Now, I know life doesn’t always work out that way, and divorce, death, financial stressors, and a range of other factors may make it impossible for parents to always be available. In that case, however, kids need to be able to have a narrative about why their Mom or Dad wasn’t there. They need to be able to tell themselves, and others, that Mommy and Daddy separated, but it wasn’t because of me, and they still both love me very much. Or that Mommy isn’t here because she is defending her country, or she needs to earn money for the family, or whatever it may be. Now, I don’t doubt Rizutto’s love for her children, but what story will her kids tell? Her version of events is that she left because she never wanted to be a mother, and society’s pressures on how to be the right mother didn’t work for her. What useful narrative will her sons possibly take from that?

Mothers shouldn’t martyr themselves for their children – that’s not healthy for anyone. I believe you can be a good parent whether you work full-time, part-time, or choose to make child-raising your primary job.

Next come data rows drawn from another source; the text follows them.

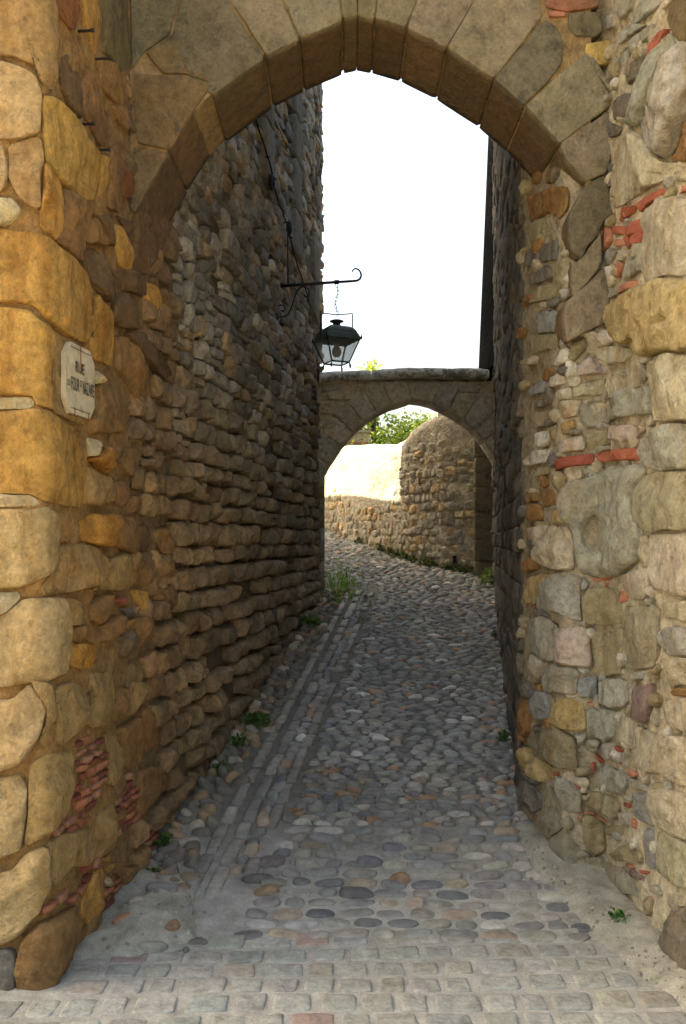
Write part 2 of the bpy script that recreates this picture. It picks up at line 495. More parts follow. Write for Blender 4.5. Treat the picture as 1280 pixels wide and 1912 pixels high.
LEFT = [
 ("P","soff",.03,[246,385, 262,395, 285,400, 318,404, 302,468, 264,522, 246,512]),
 ("LA","tan",.02,[-160,-80,370,-80,410,150,415,600,390,700,290,610,330,520,100,430,-160,400]),
 ("LA","ltan",.022,[-160,430,120,490,270,560,310,720,310,900,300,990,180,1030,-160,1040]),
 ("LA","gold",.03,[310,720,400,720,580,930,610,1020,720,1140,735,1320,680,1500,590,1480,470,1390,340,1210,310,1000]),
 ("LA","tan",.02,[60,1090,310,1020,330,1190,300,1340,310,1580,230,1560,140,1480,60,1330]),
 ("LA","ltan",.02,[-100,1060,30,1080,60,1200,70,1330,20,1440,-100,1460]),
 ("LA","pale",.02,[-100,1480,110,1490,160,1560,140,1620,50,1690,-100,1700]),
 ("LA","och",.03,[330,1210,410,1310,455,1420,440,1760,400,1800,300,1700,310,1400]),
 ("LA","brown",.035,[460,1390,560,1470,640,1560,625,1850,600,1960,420,1820,440,1640]),
 ("LA","redbrown",.012,[380,0,600,-60,590,140,530,240,480,170,400,60]),
 ("LA","och",.015,[600,-40,740,-60,745,220,700,430,660,260,620,160]),
 ("LA","dbrown",.014,[460,420,500,400,570,470,590,600,590,900,500,800,440,660,440,560]),
 ("LA","brown",.018,[620,500,730,640,720,800,800,850,800,1060,740,1100,660,960,610,860,600,700]),
 ("LA","dolive",.02,[745,-40,940,-40,960,300,970,500,880,560,820,440,750,400]),
 ("LA","brown",.018,[740,430,820,450,880,570,930,700,950,780,830,760,740,640]),
 ("LA","brown",.02,[830,780,960,800,980,950,940,1000,860,900]),
 ("LA","gold",.016,[740,1150,800,1180,790,1400,720,1480,735,1320]),
 ("LA","brown",.02,[800,1100,930,1050,940,1180,880,1400,890,1600,800,1560]),
 ("LA","redbrown",.02,[900,1200,990,1250,1000,1480,910,1480]),
 ("LB","gold",.03,[40,110,160,130,270,140,400,240,520,330,610,410,660,540,680,690,660,940,620,975,520,930,430,860,320,780,250,680,-100,650,-100,100]),
 ("LB","och",.03,[700,580,750,660,830,720,830,880,850,960,820,1140,660,1080,665,950,685,700]),
 ("LB","gold",.022,[-100,700,220,710,300,790,390,880,400,940,370,1100,380,1470,260,1430,240,1350,-100,1350]),
 ("LB","tan",.012,[400,870,560,950,700,1330,720,1420,600,1590,390,1480,380,1200]),
 ("LB","pale",.016,[-100,1370,250,1370,260,1450,-100,1470]),
 ("LB","gold",.03,[-100,1480,280,1450,560,1600,640,1680,640,2060,610,2180,480,2180,330,2150,240,2100,-100,2080]),
 ("LB","pale",.04,[660,1160,720,1170,745,1220,700,1280,670,1230]),
 ("LB","brown",.03,[710,1200,780,1140,870,1250,890,1400,960,1500,900,1640,640,1640,650,1560,720,1420]),
 ("LB","dbrown",.04,[610,270,680,250,760,330,830,430,850,600,820,670,740,620,690,540,640,470,610,380]),
 ("LB","brown",.025,[640,60,690,10,780,180,790,240,660,220,630,200]),
 ("LB","dbrown",.03,[690,0,840,0,860,100,850,250,780,220,740,120]),
 ("LB","och",.02,[850,60,900,100,980,240,980,320,950,450,890,380,850,260]),
 ("LB","dbrown",.02,[860,0,1010,80,1020,180,970,220,900,90]),
 ("LB","dbrown",.025,[980,240,1020,160,1130,260,1090,430,1060,450,1000,360]),
 ("LB","dbrown",.04,[840,660,870,600,1000,590,1040,680,1050,860,960,860,880,840,830,780]),
 ("LB","dbrown",.03,[850,430,960,400,1060,470,1070,620,1000,590,880,560]),
 ("LB","och",.03,[1070,500,1140,520,1170,600,1160,730,1080,640]),
 ("LB","brown",.035,[1180,550,1240,580,1280,700,1260,830,1190,780,1165,650]),
 ("LB","brown",.04,[860,900,930,910,1000,1030,1090,1100,1110,1380,1010,1400,960,1280,850,1150,850,1000]),
 ("LB","dbrown",.03,[930,890,1060,870,1140,960,1230,1080,1280,1200,1230,1240,1100,1120,990,1000]),
 ("LC","amber",.05,[650,230,740,130,870,260,820,350,760,330]),
 ("LC","pale",.035,[640,60,720,80,745,150,700,200,640,215]),
 ("LC","tan",.035,[640,280,740,340,830,370,850,450,830,540,720,590,620,570,630,400]),
 ("LC","amber",.06,[580,680,680,630,820,640,840,700,820,860,760,890,570,840,590,750]),
 ("LC","ltan",.03,[-100,600,270,595,350,570,420,630,430,800,410,1030,330,1130,150,1190,-100,1200]),
 ("LC","pale",.016,[-100,480,240,500,310,560,260,585,-100,590]),
 ("LC","brown",.01,[430,620,490,640,490,770,540,800,500,860,420,850]),
 ("LC","tan",.04,[430,870,540,850,700,880,770,950,770,1060,740,1140,660,1190,440,1230,380,1240,300,1250,290,1180,350,1140,420,1020]),
 ("LC","tan",.045,[780,970,900,930,970,1000,980,1130,960,1180,880,1215,690,1205,750,1130]),
 ("LC","brown",.045,[840,700,900,660,960,670,1010,740,1010,960,940,940,840,870]),
 ("LC","dbrown",.03,[1010,730,1100,720,1110,860,1050,920,1015,900]),
 ("LC","brown",.05,[980,1000,1130,970,1120,1100,1060,1200,990,1180]),
 ("LC","brown",.05,[1130,980,1220,960,1280,1000,1230,1120,1110,1150]),
 ("LC","brown",.05,[1170,750,1290,720,1290,920,1200,930,1165,860]),
 ("LC","brown",.025,[840,400,930,380,930,560,860,590]),
 ("LC","brown",.03,[960,500,1050,520,1075,610,900,640,930,570]),
 ("LC","brown",.025,[930,150,1000,150,1010,350,930,360,870,250]),
 ("LC","pale",.025,[-100,1210,150,1220,160,1270,60,1370,-100,1420]),
 ("LC","ltan",.035,[-100,1430,60,1380,180,1270,420,1250,470,1420,490,1700,490,1830,380,1880,240,1890,80,1930,-100,1940]),
 ("LC","tan",.03,[440,1270,540,1280,640,1380,660,1450,500,1480]),
 ("LC","brown",.025,[480,1490,640,1460,680,1560,560,1600,490,1560]),
 ("LC","brown",.03,[650,1330,720,1240,830,1230,850,1330,720,1480,660,1420]),
 ("LC","brown",.035,[700,1510,850,1390,900,1410,860,1500,800,1570,720,1600]),
 ("LC","brick",.035,[830,1270,900,1250,950,1310,860,1320]),
 ("LC","och",.04,[970,1200,1060,1200,1125,1270,1100,1330,1010,1340]),
 ("LC","dgrey",.03,[880,1340,960,1330,1020,1390,940,1420]),
 ("LC","brown",.055,[880,1460,1000,1400,1100,1380,1150,1450,1130,1570,1000,1640,900,1560]),
 ("LC","brown",.05,[1130,1200,1280,1150,1300,1330,1170,1330,1120,1270]),
 ("LD","amber",.02,[500,0,700,0,700,190,600,210,500,170]),
 ("LD","ltan",.035,[-100,420,90,410,230,300,300,380,330,480,300,700,180,900,60,960,-100,980]),
 ("LD","tan",.025,[240,260,340,280,400,560,400,720,310,800,280,750,330,600,330,450]),
 ("LD","tan",.04,[390,330,500,290,600,320,670,390,660,500,620,600,420,780,410,600,380,450]),
 ("LD","tan",.035,[660,220,800,210,840,270,850,400,820,560,780,620,660,640,620,600,670,480,660,330]),
 ("LD","brown",.035,[860,330,940,330,940,520,840,600,830,520]),
 ("LD","tan",.045,[960,290,1040,280,1085,340,1080,450,1000,520,940,540,945,420]),
 ("LD","ltan",.03,[-100,1030,150,970,210,1080,200,1280,160,1550,-100,1640]),
 ("LD","tan",.035,[215,900,330,820,510,800,530,870,500,1110,450,1290,340,1420,180,1530,210,1280]),
 ("LD","tan",.03,[770,680,840,690,900,780,905,900,850,1040,780,1060,790,850]),
 ("LD","tan",.04,[720,1290,800,1210,840,1200,850,1380,800,1560,690,1640,690,1450]),
 ("LD","brown",.03,[880,640,1000,560,1060,540,1070,740,1020,930,930,960,900,800]),
 ("LD","brown",.03,[1010,540,1080,460,1160,560,1170,750,1080,830,1060,700]),
 ("LD","brown",.03,[1020,960,1120,920,1240,960,1240,1080,1110,1190,1060,1310,1020,1300]),
 ("LE","ltan",.04,[-100,330,100,300,200,170,330,110,350,400,300,600,160,780,40,850,-100,860]),
 ("LE","tan",.035,[340,100,420,30,680,-20,680,100,660,230,600,270,480,290,400,420,340,380]),
 ("LE","och",.04,[680,290,740,270,760,330,740,470,700,640,640,720,590,640,610,480,640,380]),
 ("LE","brown",.045,[160,800,300,680,480,600,560,560,600,750,610,900,570,1040,490,1180,330,1330,200,1420,150,1300,100,1050]),
 ("LE","dgrey",.03,[-100,900,100,870,150,1000,130,1250,100,1448,-100,1448]),
 ("LE","brown",.03,[660,620,800,560,820,640,720,840,620,960,610,800]),
 ("LE","brown",.04,[900,280,1000,250,1100,250,1060,400,980,470,910,430]),
 ("LE","gold",.02,[770,210,820,170,825,240,780,260]),
 ("LE","gold",.02,[775,290,830,240,835,290,790,330]),
 ("LE","pale",.02,[780,390,805,340,820,400,795,430]),
 ("LE","brown",.02,[860,240,900,250,890,330,850,330]),
]
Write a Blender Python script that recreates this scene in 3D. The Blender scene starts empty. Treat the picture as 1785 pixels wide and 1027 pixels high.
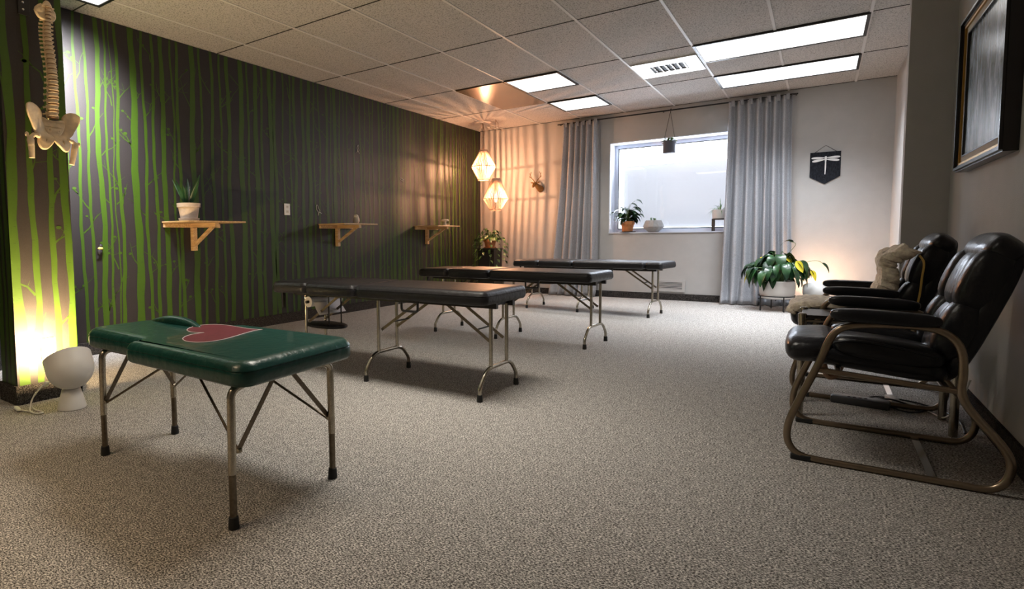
import bpy, bmesh, math, random
from mathutils import Vector, Matrix, noise
sc = bpy.context.scene
C = sc.collection
PI = math.pi
# ------------------------------------------------------------------ camera
FPX, CXP, CYP = 989.8, 700.45, 481.23
YAW, PITCH, ROLL = -0.636218, -0.066972, -0.010930
CAM = Vector((4.40583, -8.10245, 0.857685))
fwd = Vector((math.sin(YAW)*math.cos(PITCH), math.cos(YAW)*math.cos(PITCH), math.sin(PITCH)))
r0 = Vector((math.cos(YAW), -math.sin(YAW), 0)); u0 = r0.cross(fwd)
rt = r0*math.cos(ROLL)+u0*math.sin(ROLL); up = -r0*math.sin(ROLL)+u0*math.cos(ROLL)
cd = bpy.data.cameras.new('camera'); cam = bpy.data.objects.new('camera', cd); C.objects.link(cam)
cam.matrix_world = Matrix(((rt.x, up.x, -fwd.x, CAM.x), (rt.y, up.y, -fwd.y, CAM.y), (rt.z, up.z, -fwd.z, CAM.z), (0, 0, 0, 1)))
cd.sensor_width = 36; cd.sensor_fit = 'HORIZONTAL'; cd.lens = 36*FPX/1785
cd.shift_x = (892.5-CXP)/1785; cd.shift_y = (CYP-513.5)/1785
cd.clip_start = 0.02
sc.camera = cam
# ------------------------------------------------------------------ world, exposure
sc.view_settings.view_transform = 'Standard'; sc.view_settings.look = 'None'
sc.view_settings.exposure = 0.6; sc.view_settings.gamma = 1; sc.view_settings.use_curve_mapping = False
w = bpy.data.worlds.new('overcast_sky'); sc.world = w; w.use_nodes = True
w.node_tree.nodes['Background'].inputs[0].default_value = (0.80, 0.88, 1.0, 1)
w.node_tree.nodes['Background'].inputs[1].default_value = 5.0

SPREAD = 105
def area(name, loc, sx, sy, power, col, spread=120, rot=(0, 0, 0)):
    l = bpy.data.lights.new(name, 'AREA'); l.shape = 'RECTANGLE'; l.size = sx; l.size_y = sy
    l.energy = power; l.color = col; l.spread = math.radians(spread)
    o = bpy.data.objects.new(name, l); C.objects.link(o); o.location = loc; o.rotation_euler = rot
    return o
H = 2.52
GX, GY, TX, TY = 3.4356, -2.4459, 0.6096, 1.2192
WHITE = (1.0, 0.965, 0.92); COOL = (0.86, 0.92, 1.0); WARMW = (1.0, 0.86, 0.68)
# x0, y0, x1, y1, watts, colour, label   (fluorescent troffers of the drop ceiling, the last two added)
TROFFERS = [
 (GX-3*TX, GY, GX-2*TX, GY+TX, 8, WHITE, 'small square fluorescent ceiling panel, the nearer of the two beside the brown ceiling tile'),
 (GX-3*TX, GY+TY, GX-2*TX, GY+TY+TX, 7, WHITE, 'small square fluorescent ceiling panel, farther one close to the window wall'),
 (GX, GY, GX+2*TX, GY+TX, 20, (0.93, 0.96, 1.0), 'long fluorescent ceiling panel, nearer of the two long ones'),
 (GX, GY+TY, GX+2*TX, GY+TY+TX, 25, COOL, 'long fluorescent ceiling panel, farther one nearest the right curtain'),
 (0.24, -6.64, 0.85, -6.03, 78, (0.95, 0.96, 1.0), 'fluorescent ceiling panel cut off at the top left beside the papered column'),
 (1.607, -8.95, 2.826, -8.34, 14, (1.0, 0.72, 0.42), 'added ceiling light panel, unseen behind the camera over the bench end of the room'),  # unseen lamp added to warm and brighten the near floor
 (GX-2*TX, GY-3*TY, GX, GY-3*TY+TX, 15, (1.0, 0.92, 0.80), 'added ceiling light panel, unseen above the space between bench and nearest black table')]  # unseen lamp added to brighten the middle of the floor
for i, (a, b, c, d, wt, col, lab) in enumerate(TROFFERS):
    area('troffer_light', ((a+c)/2, (b+d)/2, H-0.03), c-a-0.06, d-b-0.06, wt, col, 84 if a < 1 else 98, (0, math.radians(42) if a < 1 else 0, 0))   # light by the papered wall is tilted to brighten that wall
# daylight falling in through the window
area('window_daylight', (2.88, 0.75, 1.7), 1.9, 1.5, 130, (0.80, 0.88, 1.0), 150, (-PI/2, 0, 0))

# ------------------------------------------------------------------ materials
def nodes(m):
    m.use_nodes = True; nt = m.node_tree
    return nt, nt.nodes['Principled BSDF']
def setc(b, c): b.inputs['Base Color'].default_value = (*c, 1)
def mat(name, c, rough=0.6, metal=0.0, var=0.0, vscale=20, bump=0.0, bscale=60, coat=0.0, spec=None, emit=None, es=0, sub=None, trans=0.0, ior=None, obj=True):
    m = bpy.data.materials.new(name); nt, b = nodes(m); N, L = nt.nodes, nt.links
    setc(b, c); b.inputs['Roughness'].default_value = rough; b.inputs['Metallic'].default_value = metal
    if coat: b.inputs['Coat Weight'].default_value = coat
    if spec is not None: b.inputs['Specular IOR Level'].default_value = spec
    if trans: b.inputs['Transmission Weight'].default_value = trans
    if ior: b.inputs['IOR'].default_value = ior
    if emit: b.inputs['Emission Color'].default_value = (*emit, 1); b.inputs['Emission Strength'].default_value = es
    tc = N.new('ShaderNodeTexCoord')
    if var:
        n = N.new('ShaderNodeTexNoise'); n.inputs['Scale'].default_value = vscale; n.inputs['Detail'].default_value = 6
        L.new(tc.outputs['Object'], n.inputs['Vector'])
        r = N.new('ShaderNodeValToRGB'); r.color_ramp.elements[0].position = 0.3; r.color_ramp.elements[1].position = 0.7
        r.color_ramp.elements[0].color = (*[x*(1-var) for x in c], 1); r.color_ramp.elements[1].color = (*[min(1, x*(1+var)) for x in c], 1)
        L.new(n.outputs['Fac'], r.inputs['Fac']); L.new(r.outputs['Color'], b.inputs['Base Color'])
    if bump:
        n2 = N.new('ShaderNodeTexNoise'); n2.inputs['Scale'].default_value = bscale; n2.inputs['Detail'].default_value = 4
        L.new(tc.outputs['Object'], n2.inputs['Vector'])
        bp = N.new('ShaderNodeBump'); bp.inputs['Strength'].default_value = bump; bp.inputs['Distance'].default_value = 0.01
        L.new(n2.outputs['Fac'], bp.inputs['Height']); L.new(bp.outputs['Normal'], b.inputs['Normal'])
    return m

def carpet_mat(name, dark, mid, light, rough=1.0):
    m = bpy.data.materials.new(name); nt, b = nodes(m); N, L = nt.nodes, nt.links
    b.inputs['Roughness'].default_value = rough; b.inputs['Specular IOR Level'].default_value = 0.1
    tc = N.new('ShaderNodeTexCoord')
    n = N.new('ShaderNodeTexNoise'); n.inputs['Scale'].default_value = 150; n.inputs['Detail'].default_value = 3; n.inputs['Roughness'].default_value = 0.75
    mp = N.new('ShaderNodeMapping'); mp.inputs['Scale'].default_value = (1.0, 1.5, 1.0)
    L.new(tc.outputs['Object'], mp.inputs['Vector']); L.new(mp.outputs['Vector'], n.inputs['Vector'])
    r = N.new('ShaderNodeValToRGB'); e = r.color_ramp.elements
    e[0].position = 0.40; e[0].color = (*dark, 1); e[1].position = 0.60; e[1].color = (*light, 1)
    x = e.new(0.5); x.color = (*mid, 1)
    L.new(n.outputs['Fac'], r.inputs['Fac'])
    n3 = N.new('ShaderNodeTexNoise'); n3.inputs['Scale'].default_value = 28; n3.inputs['Detail'].default_value = 5
    L.new(tc.outputs['Object'], n3.inputs['Vector'])
    mr = N.new('ShaderNodeMapRange'); mr.inputs['From Min'].default_value = 0.3; mr.inputs['From Max'].default_value = 0.7
    mr.inputs['To Min'].default_value = 0.82; mr.inputs['To Max'].default_value = 1.18
    L.new(n3.outputs['Fac'], mr.inputs['Value'])
    mx = N.new('ShaderNodeVectorMath'); mx.operation = 'SCALE'
    L.new(r.outputs['Color'], mx.inputs[0]); L.new(mr.outputs['Result'], mx.inputs['Scale'])
    L.new(mx.outputs['Vector'], b.inputs['Base Color'])
    bp = N.new('ShaderNodeBump'); bp.inputs['Strength'].default_value = 0.9; bp.inputs['Distance'].default_value = 0.006
    L.new(n.outputs['Fac'], bp.inputs['Height']); L.new(bp.outputs['Normal'], b.inputs['Normal'])
    return m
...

But each of these options would presumably allow for regular contact with your children, and a consistent engagement in their lives. Rizutto’s move to Japan didn’t. The social worker in me is aching to explain to you all the ways in which her sons’ sad phone calls were just the tip of the emotional iceberg; suffice it to say, generally speaking, voluntarily choosing to leave your children when they are so young will negatively impact them and how they understand the relationships of their lives for a long time.

Clearly, her parenting situation wasn’t working. I don’t begrudge her decision to change it, but I do question how far she went for so long.  Raising kids is damn hard, so please, structure your life however you need to in order to be as happy as possible. As long as you stick around.